─── GIVEN RECORDS
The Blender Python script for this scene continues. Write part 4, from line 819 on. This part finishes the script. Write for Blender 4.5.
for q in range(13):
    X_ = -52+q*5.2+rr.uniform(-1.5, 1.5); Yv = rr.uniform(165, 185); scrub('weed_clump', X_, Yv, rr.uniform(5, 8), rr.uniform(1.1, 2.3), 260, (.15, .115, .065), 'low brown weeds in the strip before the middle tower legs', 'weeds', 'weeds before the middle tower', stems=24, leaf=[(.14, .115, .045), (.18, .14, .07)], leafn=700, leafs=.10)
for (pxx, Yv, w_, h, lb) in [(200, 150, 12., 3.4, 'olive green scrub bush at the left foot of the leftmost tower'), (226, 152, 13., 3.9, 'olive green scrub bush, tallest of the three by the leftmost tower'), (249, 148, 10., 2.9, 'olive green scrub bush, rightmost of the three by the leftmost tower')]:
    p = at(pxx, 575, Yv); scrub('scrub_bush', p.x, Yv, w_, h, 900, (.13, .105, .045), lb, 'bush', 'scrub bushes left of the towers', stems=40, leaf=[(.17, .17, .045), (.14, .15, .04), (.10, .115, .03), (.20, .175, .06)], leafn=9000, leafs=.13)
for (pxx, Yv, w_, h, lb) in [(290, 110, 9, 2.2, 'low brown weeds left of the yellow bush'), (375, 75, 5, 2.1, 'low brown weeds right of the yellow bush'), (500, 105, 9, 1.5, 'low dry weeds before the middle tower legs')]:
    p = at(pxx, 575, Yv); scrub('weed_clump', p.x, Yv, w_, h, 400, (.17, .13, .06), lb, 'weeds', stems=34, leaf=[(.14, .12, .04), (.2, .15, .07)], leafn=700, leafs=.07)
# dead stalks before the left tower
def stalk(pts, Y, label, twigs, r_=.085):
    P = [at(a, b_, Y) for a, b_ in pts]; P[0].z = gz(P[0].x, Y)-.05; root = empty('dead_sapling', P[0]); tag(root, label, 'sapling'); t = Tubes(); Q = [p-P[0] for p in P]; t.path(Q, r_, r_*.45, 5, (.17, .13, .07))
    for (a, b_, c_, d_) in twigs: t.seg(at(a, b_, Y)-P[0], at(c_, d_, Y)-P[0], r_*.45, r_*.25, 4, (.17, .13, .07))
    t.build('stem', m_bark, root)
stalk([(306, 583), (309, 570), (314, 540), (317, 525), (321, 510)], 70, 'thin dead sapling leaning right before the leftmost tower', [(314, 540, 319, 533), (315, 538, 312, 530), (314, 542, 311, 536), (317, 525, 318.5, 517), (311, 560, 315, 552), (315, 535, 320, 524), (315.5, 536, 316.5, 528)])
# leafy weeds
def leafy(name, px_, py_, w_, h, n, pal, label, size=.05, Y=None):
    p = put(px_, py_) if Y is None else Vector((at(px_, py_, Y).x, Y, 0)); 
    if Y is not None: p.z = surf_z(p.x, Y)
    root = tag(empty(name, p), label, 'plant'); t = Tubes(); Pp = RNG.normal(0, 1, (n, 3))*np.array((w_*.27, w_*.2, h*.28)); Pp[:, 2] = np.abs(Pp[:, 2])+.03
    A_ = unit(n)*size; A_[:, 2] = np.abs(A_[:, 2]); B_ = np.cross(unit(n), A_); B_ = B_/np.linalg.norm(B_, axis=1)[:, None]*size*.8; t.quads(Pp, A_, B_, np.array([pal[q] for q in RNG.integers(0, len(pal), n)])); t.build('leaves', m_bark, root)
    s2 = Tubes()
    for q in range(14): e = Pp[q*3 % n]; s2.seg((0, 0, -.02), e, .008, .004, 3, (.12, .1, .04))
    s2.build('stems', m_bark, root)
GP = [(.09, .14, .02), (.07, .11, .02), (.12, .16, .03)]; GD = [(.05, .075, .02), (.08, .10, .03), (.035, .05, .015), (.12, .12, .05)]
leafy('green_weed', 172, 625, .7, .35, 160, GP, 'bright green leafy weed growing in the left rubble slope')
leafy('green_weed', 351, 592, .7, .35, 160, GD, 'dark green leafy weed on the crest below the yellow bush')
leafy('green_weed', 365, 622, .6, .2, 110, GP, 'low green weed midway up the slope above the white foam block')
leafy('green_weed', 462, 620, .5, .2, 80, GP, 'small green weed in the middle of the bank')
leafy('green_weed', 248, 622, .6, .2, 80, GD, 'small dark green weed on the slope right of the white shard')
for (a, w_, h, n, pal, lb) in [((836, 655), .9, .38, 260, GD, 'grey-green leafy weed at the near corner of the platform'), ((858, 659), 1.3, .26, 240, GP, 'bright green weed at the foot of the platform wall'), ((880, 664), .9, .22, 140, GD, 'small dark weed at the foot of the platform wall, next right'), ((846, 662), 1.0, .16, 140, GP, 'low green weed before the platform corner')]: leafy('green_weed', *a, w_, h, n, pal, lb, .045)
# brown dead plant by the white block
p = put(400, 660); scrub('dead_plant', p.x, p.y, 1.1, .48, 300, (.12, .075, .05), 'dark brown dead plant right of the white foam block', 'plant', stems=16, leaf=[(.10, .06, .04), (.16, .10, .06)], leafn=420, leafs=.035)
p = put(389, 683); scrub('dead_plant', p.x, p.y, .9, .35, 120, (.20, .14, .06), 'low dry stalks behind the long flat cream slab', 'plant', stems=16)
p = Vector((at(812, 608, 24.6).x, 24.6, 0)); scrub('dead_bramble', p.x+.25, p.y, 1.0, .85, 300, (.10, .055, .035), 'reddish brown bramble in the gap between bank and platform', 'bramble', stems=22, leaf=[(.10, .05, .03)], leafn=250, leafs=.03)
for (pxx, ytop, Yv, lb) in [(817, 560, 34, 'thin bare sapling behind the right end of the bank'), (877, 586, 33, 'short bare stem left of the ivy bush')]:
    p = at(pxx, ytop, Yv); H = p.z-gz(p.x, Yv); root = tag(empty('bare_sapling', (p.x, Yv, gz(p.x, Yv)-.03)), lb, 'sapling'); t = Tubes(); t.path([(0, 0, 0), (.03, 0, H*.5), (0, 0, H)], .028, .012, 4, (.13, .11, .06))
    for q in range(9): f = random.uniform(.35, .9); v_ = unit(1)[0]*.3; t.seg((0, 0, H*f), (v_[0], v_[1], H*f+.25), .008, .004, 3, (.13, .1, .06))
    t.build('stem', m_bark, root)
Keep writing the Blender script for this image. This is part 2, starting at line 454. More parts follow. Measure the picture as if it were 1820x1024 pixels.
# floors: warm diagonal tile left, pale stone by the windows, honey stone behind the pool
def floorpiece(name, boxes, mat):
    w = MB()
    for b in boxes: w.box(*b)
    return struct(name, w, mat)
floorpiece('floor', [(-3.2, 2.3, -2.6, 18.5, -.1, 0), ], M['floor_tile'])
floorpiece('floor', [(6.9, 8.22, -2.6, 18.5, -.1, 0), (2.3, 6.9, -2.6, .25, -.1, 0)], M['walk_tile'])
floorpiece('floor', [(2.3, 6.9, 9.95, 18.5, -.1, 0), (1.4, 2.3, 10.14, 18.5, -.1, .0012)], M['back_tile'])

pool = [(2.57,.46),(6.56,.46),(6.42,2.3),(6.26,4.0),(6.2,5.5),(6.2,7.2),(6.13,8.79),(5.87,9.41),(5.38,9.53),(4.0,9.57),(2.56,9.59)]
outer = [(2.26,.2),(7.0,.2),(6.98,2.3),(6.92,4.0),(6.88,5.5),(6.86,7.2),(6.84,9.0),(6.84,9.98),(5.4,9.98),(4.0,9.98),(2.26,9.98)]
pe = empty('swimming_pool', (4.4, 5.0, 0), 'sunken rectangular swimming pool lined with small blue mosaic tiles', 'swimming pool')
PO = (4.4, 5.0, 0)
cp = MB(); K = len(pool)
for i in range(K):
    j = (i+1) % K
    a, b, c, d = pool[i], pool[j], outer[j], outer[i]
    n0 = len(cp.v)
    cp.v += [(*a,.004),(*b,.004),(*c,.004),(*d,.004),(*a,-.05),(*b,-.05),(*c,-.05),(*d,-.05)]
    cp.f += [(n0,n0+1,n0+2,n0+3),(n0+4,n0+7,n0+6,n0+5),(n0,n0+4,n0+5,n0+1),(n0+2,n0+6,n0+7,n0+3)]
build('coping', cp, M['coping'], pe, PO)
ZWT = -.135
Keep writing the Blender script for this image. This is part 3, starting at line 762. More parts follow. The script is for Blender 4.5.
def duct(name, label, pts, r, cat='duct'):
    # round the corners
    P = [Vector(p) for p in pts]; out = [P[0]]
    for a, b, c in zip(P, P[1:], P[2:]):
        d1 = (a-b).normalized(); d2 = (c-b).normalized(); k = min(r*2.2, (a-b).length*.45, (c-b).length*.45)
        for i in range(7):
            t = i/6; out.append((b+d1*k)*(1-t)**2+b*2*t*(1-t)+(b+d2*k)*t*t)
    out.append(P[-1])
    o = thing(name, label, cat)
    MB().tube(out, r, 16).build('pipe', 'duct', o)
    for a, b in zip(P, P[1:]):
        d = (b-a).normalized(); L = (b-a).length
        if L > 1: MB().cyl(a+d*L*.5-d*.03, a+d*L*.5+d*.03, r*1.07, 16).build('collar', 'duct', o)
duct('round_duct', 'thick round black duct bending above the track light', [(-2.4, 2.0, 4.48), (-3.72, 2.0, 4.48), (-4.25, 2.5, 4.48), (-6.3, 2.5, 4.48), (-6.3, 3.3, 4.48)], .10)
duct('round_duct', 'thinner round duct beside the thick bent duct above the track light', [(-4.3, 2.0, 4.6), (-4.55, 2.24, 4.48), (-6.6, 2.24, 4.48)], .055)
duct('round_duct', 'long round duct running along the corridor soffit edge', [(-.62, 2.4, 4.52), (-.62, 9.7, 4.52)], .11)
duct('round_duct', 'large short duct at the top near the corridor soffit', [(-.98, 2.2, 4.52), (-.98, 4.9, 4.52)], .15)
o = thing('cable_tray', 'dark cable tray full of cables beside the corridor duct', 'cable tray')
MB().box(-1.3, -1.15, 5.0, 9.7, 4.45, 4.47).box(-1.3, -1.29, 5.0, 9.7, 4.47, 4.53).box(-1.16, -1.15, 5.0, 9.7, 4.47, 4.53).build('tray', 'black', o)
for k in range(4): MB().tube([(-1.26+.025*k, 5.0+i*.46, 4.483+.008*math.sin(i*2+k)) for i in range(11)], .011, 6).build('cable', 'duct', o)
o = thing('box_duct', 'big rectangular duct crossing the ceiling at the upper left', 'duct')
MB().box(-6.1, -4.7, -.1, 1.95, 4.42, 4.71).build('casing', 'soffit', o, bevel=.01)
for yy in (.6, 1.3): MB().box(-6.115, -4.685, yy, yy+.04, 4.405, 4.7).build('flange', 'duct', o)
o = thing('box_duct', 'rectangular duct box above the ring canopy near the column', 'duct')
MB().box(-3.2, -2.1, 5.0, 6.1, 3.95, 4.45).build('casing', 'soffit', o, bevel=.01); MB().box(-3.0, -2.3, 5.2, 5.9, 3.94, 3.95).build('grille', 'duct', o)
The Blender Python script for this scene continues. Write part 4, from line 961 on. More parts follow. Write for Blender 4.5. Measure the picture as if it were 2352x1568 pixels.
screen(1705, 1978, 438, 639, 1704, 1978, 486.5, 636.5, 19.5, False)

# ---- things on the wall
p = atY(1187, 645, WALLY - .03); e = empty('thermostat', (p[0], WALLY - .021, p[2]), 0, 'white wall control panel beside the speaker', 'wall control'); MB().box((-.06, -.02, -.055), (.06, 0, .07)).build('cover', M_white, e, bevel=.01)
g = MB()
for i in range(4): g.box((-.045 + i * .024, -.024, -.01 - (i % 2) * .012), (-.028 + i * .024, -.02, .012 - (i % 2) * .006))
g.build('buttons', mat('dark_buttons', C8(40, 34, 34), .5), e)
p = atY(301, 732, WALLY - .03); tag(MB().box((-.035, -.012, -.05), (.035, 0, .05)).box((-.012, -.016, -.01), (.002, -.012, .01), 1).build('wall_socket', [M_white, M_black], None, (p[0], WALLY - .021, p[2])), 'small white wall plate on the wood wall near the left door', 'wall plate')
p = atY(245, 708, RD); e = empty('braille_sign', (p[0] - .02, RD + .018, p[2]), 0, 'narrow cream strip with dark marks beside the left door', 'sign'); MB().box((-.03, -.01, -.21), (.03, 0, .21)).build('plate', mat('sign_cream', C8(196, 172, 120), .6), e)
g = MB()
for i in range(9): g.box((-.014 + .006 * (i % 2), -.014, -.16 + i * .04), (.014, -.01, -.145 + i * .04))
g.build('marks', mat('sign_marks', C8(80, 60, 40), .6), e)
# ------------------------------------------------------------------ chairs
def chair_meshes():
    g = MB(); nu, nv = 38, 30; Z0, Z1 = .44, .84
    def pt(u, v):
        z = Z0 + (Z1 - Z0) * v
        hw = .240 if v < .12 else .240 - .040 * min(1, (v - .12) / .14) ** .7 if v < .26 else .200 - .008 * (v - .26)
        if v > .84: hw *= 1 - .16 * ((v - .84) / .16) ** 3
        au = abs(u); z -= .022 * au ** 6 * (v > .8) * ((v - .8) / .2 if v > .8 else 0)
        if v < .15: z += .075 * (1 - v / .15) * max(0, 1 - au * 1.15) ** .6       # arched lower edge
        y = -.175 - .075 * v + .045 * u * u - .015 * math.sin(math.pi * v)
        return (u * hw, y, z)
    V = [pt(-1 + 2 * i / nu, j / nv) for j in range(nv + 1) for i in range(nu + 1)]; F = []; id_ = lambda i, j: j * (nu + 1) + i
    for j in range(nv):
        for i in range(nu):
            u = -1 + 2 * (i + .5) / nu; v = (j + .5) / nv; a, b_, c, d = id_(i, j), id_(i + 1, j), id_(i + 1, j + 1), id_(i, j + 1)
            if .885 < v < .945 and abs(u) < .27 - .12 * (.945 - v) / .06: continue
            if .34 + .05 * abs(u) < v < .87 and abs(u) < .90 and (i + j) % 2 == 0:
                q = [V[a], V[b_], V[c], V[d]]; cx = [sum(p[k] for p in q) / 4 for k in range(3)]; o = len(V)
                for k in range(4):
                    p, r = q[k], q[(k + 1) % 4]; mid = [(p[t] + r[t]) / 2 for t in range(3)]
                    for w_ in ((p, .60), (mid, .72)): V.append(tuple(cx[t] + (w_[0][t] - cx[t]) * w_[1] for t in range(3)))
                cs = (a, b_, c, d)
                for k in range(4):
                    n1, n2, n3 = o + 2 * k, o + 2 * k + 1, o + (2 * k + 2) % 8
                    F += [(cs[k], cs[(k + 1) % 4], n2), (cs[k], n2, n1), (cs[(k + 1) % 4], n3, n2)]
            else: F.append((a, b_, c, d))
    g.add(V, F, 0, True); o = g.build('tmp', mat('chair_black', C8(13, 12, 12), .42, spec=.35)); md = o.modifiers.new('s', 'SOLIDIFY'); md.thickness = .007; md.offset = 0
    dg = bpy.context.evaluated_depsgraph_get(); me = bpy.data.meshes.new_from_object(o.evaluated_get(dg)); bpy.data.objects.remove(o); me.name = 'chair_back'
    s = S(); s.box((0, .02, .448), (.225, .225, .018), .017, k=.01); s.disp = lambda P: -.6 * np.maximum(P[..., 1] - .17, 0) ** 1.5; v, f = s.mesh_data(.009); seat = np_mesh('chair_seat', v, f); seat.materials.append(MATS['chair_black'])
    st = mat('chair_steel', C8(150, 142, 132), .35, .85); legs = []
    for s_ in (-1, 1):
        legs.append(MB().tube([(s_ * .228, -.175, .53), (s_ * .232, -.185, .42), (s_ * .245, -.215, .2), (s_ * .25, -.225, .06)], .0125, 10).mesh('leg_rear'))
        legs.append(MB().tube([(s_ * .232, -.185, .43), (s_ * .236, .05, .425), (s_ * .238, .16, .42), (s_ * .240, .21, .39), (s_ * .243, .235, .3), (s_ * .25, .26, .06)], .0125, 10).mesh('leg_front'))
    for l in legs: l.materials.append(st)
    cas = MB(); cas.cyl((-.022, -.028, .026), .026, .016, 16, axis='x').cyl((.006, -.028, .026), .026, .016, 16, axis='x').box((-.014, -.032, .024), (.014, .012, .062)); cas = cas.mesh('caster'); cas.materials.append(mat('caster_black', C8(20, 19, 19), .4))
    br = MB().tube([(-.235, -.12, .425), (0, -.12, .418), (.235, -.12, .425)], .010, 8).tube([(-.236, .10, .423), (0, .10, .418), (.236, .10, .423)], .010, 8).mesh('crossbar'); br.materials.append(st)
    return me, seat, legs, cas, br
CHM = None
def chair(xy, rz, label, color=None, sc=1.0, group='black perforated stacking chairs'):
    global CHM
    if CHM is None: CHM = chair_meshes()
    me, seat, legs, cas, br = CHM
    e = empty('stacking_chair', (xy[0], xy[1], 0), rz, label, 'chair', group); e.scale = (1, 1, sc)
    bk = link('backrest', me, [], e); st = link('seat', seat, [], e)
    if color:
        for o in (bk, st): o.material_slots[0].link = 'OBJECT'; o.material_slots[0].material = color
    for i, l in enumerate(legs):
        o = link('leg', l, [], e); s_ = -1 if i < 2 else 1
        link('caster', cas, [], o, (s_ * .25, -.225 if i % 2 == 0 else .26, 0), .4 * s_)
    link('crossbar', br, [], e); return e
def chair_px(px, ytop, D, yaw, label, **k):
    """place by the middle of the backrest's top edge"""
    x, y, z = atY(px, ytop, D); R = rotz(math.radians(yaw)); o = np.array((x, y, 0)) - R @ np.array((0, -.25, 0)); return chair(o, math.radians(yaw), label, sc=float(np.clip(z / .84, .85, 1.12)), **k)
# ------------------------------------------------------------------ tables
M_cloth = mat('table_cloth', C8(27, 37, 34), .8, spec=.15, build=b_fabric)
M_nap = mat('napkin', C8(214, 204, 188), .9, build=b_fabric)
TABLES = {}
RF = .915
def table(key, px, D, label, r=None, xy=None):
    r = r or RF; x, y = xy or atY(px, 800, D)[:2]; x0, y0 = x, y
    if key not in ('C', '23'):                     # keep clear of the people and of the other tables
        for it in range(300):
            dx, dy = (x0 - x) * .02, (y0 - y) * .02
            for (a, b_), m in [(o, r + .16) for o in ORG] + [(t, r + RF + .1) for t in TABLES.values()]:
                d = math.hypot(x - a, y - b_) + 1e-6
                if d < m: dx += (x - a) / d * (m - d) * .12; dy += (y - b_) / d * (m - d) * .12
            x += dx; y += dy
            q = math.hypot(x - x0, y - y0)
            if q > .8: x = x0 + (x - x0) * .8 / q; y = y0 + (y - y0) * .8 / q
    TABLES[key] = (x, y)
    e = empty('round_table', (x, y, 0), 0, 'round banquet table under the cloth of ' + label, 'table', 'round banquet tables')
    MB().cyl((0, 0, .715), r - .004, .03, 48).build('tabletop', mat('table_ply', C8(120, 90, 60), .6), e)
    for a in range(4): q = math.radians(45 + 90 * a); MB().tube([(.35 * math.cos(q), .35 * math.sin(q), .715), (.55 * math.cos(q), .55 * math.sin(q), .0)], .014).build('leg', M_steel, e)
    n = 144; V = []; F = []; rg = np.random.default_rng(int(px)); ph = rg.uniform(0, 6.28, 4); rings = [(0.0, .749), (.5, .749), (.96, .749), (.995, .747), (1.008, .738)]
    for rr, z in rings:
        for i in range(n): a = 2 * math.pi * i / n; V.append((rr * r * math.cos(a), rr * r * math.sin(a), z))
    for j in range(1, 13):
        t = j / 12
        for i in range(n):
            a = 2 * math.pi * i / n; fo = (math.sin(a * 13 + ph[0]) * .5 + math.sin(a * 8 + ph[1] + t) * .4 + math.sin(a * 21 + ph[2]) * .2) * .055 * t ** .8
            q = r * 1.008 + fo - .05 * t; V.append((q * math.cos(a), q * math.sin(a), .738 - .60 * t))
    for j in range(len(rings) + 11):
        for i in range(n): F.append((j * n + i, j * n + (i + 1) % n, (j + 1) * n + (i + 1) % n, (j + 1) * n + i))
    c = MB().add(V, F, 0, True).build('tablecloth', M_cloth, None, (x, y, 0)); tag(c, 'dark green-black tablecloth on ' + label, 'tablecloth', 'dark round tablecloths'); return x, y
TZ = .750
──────
- _WHAT YOU WILL DO_: Start with the line that contains "were 2352x1568 pixels." and end with the line that contains "636.5, 19.5, False)"; give those lines again exactly, and no others.

- _COMPLETE OUTPUT_:
The Blender Python script for this scene continues. Write part 4, from line 961 on. More parts follow. Write for Blender 4.5. Measure the picture as if it were 2352x1568 pixels.
screen(1705, 1978, 438, 639, 1704, 1978, 486.5, 636.5, 19.5, False)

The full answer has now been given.